“It’s a writing cabin!”
The words were out of my mouth before I realized that I was saying them. In the stable building on the Saint-Gaudens estate in Cornish, NH, I had been strolling past antique carriages and wagons. I suddenly stood at the door of the stable hand’s quarters and saw a table and chair by a window. Laid out on the simple checkered tablecloth were food, books, light – nothing superfluous, nothing missing for a morning hour’s diversion, an evening’s engagement for a thoughtful individual.
The compact one-room quarters reminded me of the writing cabin of naturalist Edwin Way Teale. I had visited his 200-year-old farm in October 2007. Shortly thereafter I read one of Teale’s descriptions of his literary refuge:
As my eyes wander about the interior of my writing cabin, they encounter the broom, dustpan, poker, and shovel behind the open-faced Franklin stove; the rustic rocker where I read; the straight-backed chair beside a folding table – a table inherited from a forest camp in Maine – where I write; the lightweight typewriter that traveled with us through all the seasons in America and the pack basket made long ago by our son, David.
A measure of the impact of the space I visited that fall afternoon should be apparent in the title I gave to this blog and the photograph I attached to the heading and one of the first essays I posted. I concluded that early post:
When you acknowledge the role writing plays in your life in the way that Teale did, you dare to dream…
I’m getting ideas.
One of my friends and readers at the time tuned into the passion behind my identification with a writer like Teale:
I passed a small colonial brown barn on my way home.

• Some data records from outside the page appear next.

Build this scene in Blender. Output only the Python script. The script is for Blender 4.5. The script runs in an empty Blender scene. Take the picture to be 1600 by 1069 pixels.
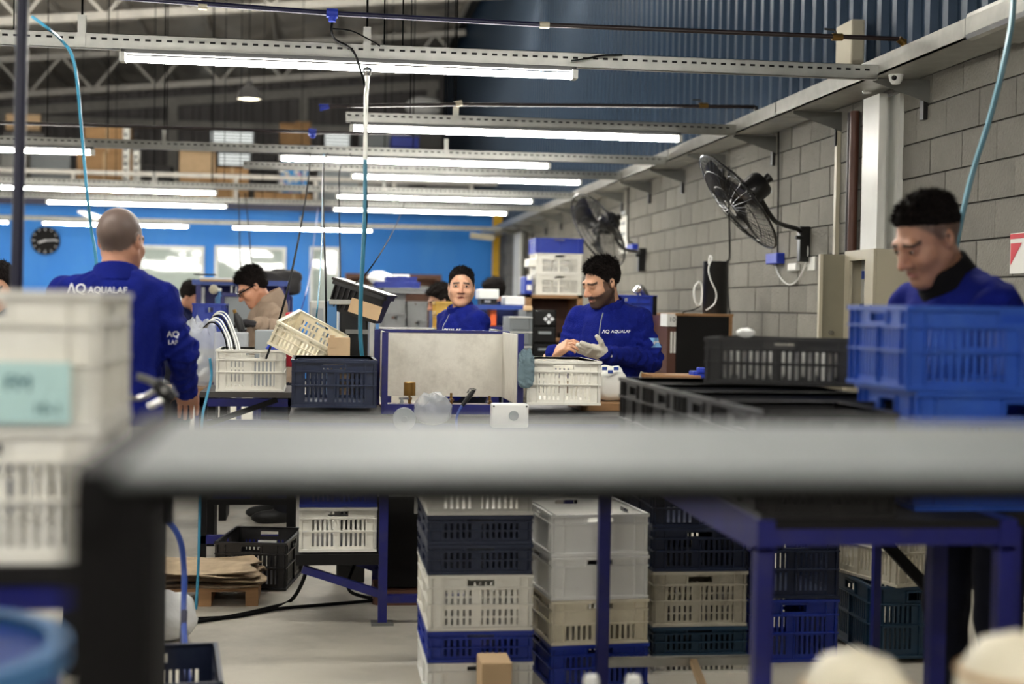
import bpy, math, random
import numpy as np
from mathutils import Vector, Matrix, Euler
from mathutils.bvhtree import BVHTree
random.seed(7); np.random.seed(7)
SC = bpy.context.scene
COL = SC.collection

# ------------------------------------------------------------------ camera
F = 2222.0                                   # focal length in pixels of the 1600 x 1069 frame (50 mm)
CAM = Vector((0, 0, 1.45))
YAW, PITCH, ROLL = math.atan(305 / F), math.atan(54 / F), 0.0164
FW = Vector((math.sin(YAW) * math.cos(PITCH), math.cos(YAW) * math.cos(PITCH), -math.sin(PITCH)))
R0 = Vector((math.cos(YAW), -math.sin(YAW), 0))
U0 = R0.cross(FW)
RT = R0 * math.cos(ROLL) + U0 * math.sin(ROLL)
UP = U0 * math.cos(ROLL) - R0 * math.sin(ROLL)
cd = bpy.data.cameras.new('camera'); cam = bpy.data.objects.new('camera', cd); COL.objects.link(cam)
cd.lens = 50; cd.sensor_width = 36; cd.clip_end = 200; cd.clip_start = 0.05
m = Matrix((RT, UP, -FW)).transposed().to_4x4(); m.translation = CAM
cam.matrix_world = m
cd.dof.use_dof = True; cd.dof.focus_distance = 7.3; cd.dof.aperture_fstop = 1.7
SC.camera = cam
# ------------------------------------------------------------------ world, exposure
w = bpy.data.worlds.new('daylight_world'); SC.world = w; w.use_nodes = True
w.node_tree.nodes['Background'].inputs[0].default_value = (0.75, 0.85, 1.0, 1)
w.node_tree.nodes['Background'].inputs[1].default_value = 1.5
vs = SC.view_settings
vs.view_transform = 'Standard'; vs.look = 'None'; vs.gamma = 1; vs.use_curve_mapping = False
vs.exposure = 0.5
TUBE_E = 66.0                                # glow of the tubes of a batten
# ------------------------------------------------------------------ pixel to point
def P(px, py, Y=None, X=None, Z=None):
    d = FW + RT * ((px - 800) / F) + UP * ((534.5 - py) / F)
    if Y is not None: t = (Y - CAM.y) / d.y
    elif X is not None: t = (X - CAM.x) / d.x
    else: t = (Z - CAM.z) / d.z
    return CAM + d * t

# ------------------------------------------------------------------ materials
def lin(c):
    return tuple((x / 255 / 12.92 if x / 255 <= .04045 else ((x / 255 + .055) / 1.055) ** 2.4) for x in c) + (1,)
MATS = {}
def mat(name, col, rough=.55, metal=0, var=.12, scale=6, bump=0, bscale=60, emit=0, alpha=1, trans=0, objvar=0, dirt=None, dscale=3, stretch=None, attr=False, spec=.5):
    if name in MATS: return MATS[name]
    M = bpy.data.materials.new(name); M.use_nodes = True
    nt = M.node_tree; N = nt.nodes; L = nt.links; b = N['Principled BSDF']
    b.inputs['Roughness'].default_value = rough; b.inputs['Metallic'].default_value = metal
    b.inputs['Specular IOR Level'].default_value = spec
    tc = N.new('ShaderNodeTexCoord'); mp = N.new('ShaderNodeMapping'); L.new(tc.outputs['Object'], mp.inputs[0])
    if stretch: mp.inputs['Scale'].default_value = stretch
    no = N.new('ShaderNodeTexNoise'); no.inputs['Scale'].default_value = scale; no.inputs['Detail'].default_value = 5
    L.new(mp.outputs[0], no.inputs['Vector'])
    hv = N.new('ShaderNodeHueSaturation')
    if attr:
        at = N.new('ShaderNodeAttribute'); at.attribute_name = 'Col'; src = at.outputs['Color']
        L.new(src, hv.inputs['Color'])
    else:
        hv.inputs['Color'].default_value = lin(col)
    mr = N.new('ShaderNodeMapRange'); mr.inputs[1].default_value = .3; mr.inputs[2].default_value = .7
    mr.inputs[3].default_value = 1 - var; mr.inputs[4].default_value = 1 + var
    L.new(no.outputs['Fac'], mr.inputs[0])
    val = mr.outputs[0]
    if objvar:
        oi = N.new('ShaderNodeObjectInfo'); r2 = N.new('ShaderNodeMapRange'); L.new(oi.outputs['Random'], r2.inputs[0])
        r2.inputs[3].default_value = 1 - objvar; r2.inputs[4].default_value = 1 + objvar
        mu = N.new('ShaderNodeMath'); mu.operation = 'MULTIPLY'; L.new(val, mu.inputs[0]); L.new(r2.outputs[0], mu.inputs[1]); val = mu.outputs[0]
    L.new(val, hv.inputs['Value'])
    out = hv.outputs[0]
    if dirt:
        n2 = N.new('ShaderNodeTexNoise'); n2.inputs['Scale'].default_value = dscale; n2.inputs['Detail'].default_value = 8; n2.inputs['Roughness'].default_value = .7
        L.new(mp.outputs[0], n2.inputs['Vector'])
        cr = N.new('ShaderNodeMapRange'); cr.inputs[1].default_value = .48; cr.inputs[2].default_value = .72; cr.inputs[4].default_value = dirt[1]
        L.new(n2.outputs['Fac'], cr.inputs[0])
        mx = N.new('ShaderNodeMix'); mx.data_type = 'RGBA'; L.new(cr.outputs[0], mx.inputs[0]); L.new(out, mx.inputs[6]); mx.inputs[7].default_value = lin(dirt[0])
        out = mx.outputs[2]
    L.new(out, b.inputs['Base Color'])
    if bump:
        nb = N.new('ShaderNodeTexNoise'); nb.inputs['Scale'].default_value = bscale; nb.inputs['Detail'].default_value = 4
        L.new(mp.outputs[0], nb.inputs['Vector'])
        bp = N.new('ShaderNodeBump'); bp.inputs['Strength'].default_value = bump; bp.inputs['Distance'].default_value = .02
        L.new(nb.outputs['Fac'], bp.inputs['Height']); L.new(bp.outputs[0], b.inputs['Normal'])
    if emit:
        b.inputs['Emission Color'].default_value = lin(col); b.inputs['Emission Strength'].default_value = emit
    if alpha < 1: b.inputs['Alpha'].default_value = alpha
    if trans: b.inputs['Transmission Weight'].default_value = trans
    MATS[name] = M
    return M
mat('galv', (178, 178, 172), .38, .75, .12, 9)
mat('galv_dark', (120, 120, 116), .5, .6, .15, 6)
mat('hole', (14, 14, 15), .9)
mat('white_metal', (224, 224, 218), .4, 0, .04)
mat('batten_grey', (50, 50, 50), .6, .0, .04)
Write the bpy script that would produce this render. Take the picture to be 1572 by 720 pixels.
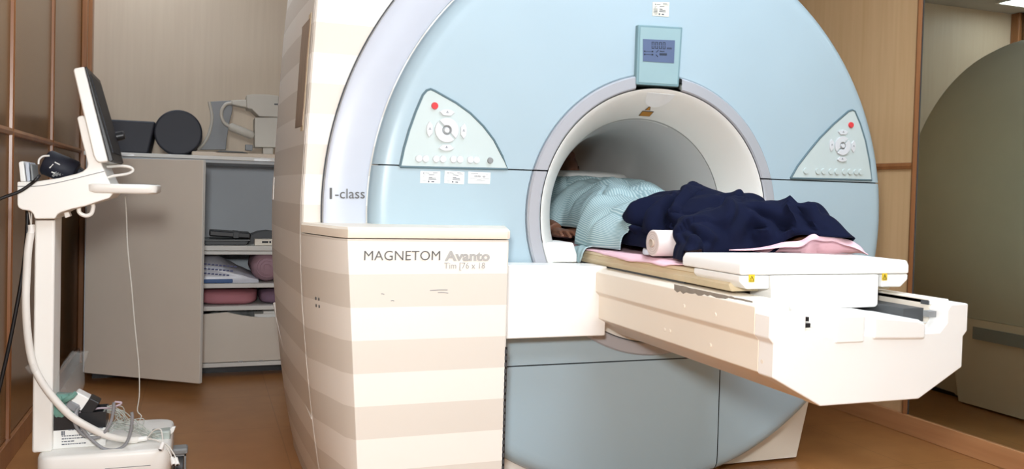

It sits about 75 feet back from the main road and is near but not attached to a colonial home of the same color... As I was sitting at the light, I looked over at the quiet barn and I pictured the brown barn doors slowly swinging open. There you were behind them, with a warmly-lit workspace behind you reflecting the barn board interior… a desk, chair… all the stuff that makes up the life you want all comfortably situated.
So it should not surprise anyone to learn how moved I was one morning this past week when I stood by the door of one of the rooms where I now live. Fresh from a shower and ready for breakfast, I saw the checkered tablecloth on a table by the window, the open laptop on the table, the simple white curtains on the window, the bookcases, the bowls and mugs and glasses, the lamp on the deep window sill – my breakfast space was a writing cabin!
I had moved into a writing cabin this past year – without initially calling it that, without realizing that this simple suite of rooms could do for me what the one-room log cabin had done for Edwin Way Teale fifty years ago: provide sanctuary, provide space for thinking one's own thoughts, provide a regular place where one could write.
Sitting with coffee and thoughts this morning, I understood the ambush of the question that tries to elicit the answer: “I have what I want.” Much better, much healthier the perspective that looks at the days and the hours and the rooms and the conversations that make up life these days and can prompt an individual to say: “What I have, I want.”
And I do.
4 comments:
I am so happy for you, so very happy. Yes, sanctuary space, thinking space, writing space, being space... inner and outer space...it is all so important. And takes creating....but in intimate conversation.
Maybe that's a reason for writing cabins, not writing houses or mansions? The dialogue is a whisper that needs comfortable, familiar proximity to be heard. Hmm.
Just back from travels and very moved by your comment. Give me a chance to muse some more on what you have expressed so beautifully.
you are a very fortunate man.
I sense I am. I have reason to be grateful.